> INSTRUCTIONS TO FOLLOW: Reproduce, exactly and in full, only the lines below from the one containing "1.3, 8)], 'dark" through the one containing "for (u, v, Y, r, k) in spec: cl".

> INFORMATION PROVIDED:
- - -
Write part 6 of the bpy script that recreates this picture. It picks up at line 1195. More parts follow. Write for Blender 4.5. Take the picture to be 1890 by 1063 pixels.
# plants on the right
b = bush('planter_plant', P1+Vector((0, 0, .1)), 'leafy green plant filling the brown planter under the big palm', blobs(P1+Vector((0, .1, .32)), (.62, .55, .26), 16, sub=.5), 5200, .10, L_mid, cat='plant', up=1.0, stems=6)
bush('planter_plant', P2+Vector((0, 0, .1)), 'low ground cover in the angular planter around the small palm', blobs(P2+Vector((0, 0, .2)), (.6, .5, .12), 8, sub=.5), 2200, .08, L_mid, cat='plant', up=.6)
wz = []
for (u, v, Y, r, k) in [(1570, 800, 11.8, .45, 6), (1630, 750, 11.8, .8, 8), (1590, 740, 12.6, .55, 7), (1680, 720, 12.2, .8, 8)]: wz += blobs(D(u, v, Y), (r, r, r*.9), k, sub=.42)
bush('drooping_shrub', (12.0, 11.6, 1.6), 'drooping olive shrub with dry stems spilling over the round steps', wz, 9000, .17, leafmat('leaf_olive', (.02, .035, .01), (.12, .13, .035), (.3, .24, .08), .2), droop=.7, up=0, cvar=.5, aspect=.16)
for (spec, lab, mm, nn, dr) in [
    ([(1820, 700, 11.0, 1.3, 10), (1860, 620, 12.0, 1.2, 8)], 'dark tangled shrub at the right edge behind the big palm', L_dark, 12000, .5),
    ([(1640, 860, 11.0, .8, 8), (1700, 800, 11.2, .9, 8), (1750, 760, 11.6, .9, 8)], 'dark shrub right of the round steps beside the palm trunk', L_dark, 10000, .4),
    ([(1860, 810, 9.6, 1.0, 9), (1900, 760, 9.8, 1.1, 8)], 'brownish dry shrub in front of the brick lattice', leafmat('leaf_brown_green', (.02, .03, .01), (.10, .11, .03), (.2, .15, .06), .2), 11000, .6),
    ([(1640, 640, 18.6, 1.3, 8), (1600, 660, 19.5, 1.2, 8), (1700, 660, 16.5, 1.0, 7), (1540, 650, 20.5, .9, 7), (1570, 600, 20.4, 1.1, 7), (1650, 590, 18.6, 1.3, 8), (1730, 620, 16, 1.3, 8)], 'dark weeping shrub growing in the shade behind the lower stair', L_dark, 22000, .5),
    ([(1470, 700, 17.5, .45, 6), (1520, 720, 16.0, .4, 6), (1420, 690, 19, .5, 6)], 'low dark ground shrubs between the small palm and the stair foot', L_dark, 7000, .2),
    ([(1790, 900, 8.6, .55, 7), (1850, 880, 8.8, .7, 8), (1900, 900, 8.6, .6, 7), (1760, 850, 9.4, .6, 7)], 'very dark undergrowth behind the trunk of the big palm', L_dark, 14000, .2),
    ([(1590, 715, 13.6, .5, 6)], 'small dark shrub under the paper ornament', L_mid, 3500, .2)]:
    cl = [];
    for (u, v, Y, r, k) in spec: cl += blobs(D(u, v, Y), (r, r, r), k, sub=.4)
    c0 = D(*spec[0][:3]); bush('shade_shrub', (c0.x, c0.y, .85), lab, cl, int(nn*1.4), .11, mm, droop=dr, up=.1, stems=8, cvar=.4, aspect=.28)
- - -
> COMPLETED EXERCISE:
    ([(1640, 640, 18.6, 1.3, 8), (1600, 660, 19.5, 1.2, 8), (1700, 660, 16.5, 1.0, 7), (1540, 650, 20.5, .9, 7), (1570, 600, 20.4, 1.1, 7), (1650, 590, 18.6, 1.3, 8), (1730, 620, 16, 1.3, 8)], 'dark weeping shrub growing in the shade behind the lower stair', L_dark, 22000, .5),
    ([(1470, 700, 17.5, .45, 6), (1520, 720, 16.0, .4, 6), (1420, 690, 19, .5, 6)], 'low dark ground shrubs between the small palm and the stair foot', L_dark, 7000, .2),
    ([(1790, 900, 8.6, .55, 7), (1850, 880, 8.8, .7, 8), (1900, 900, 8.6, .6, 7), (1760, 850, 9.4, .6, 7)], 'very dark undergrowth behind the trunk of the big palm', L_dark, 14000, .2),
    ([(1590, 715, 13.6, .5, 6)], 'small dark shrub under the paper ornament', L_mid, 3500, .2)]:
    cl = [];
    for (u, v, Y, r, k) in spec: cl += blobs(D(u, v, Y), (r, r, r), k, sub=.4)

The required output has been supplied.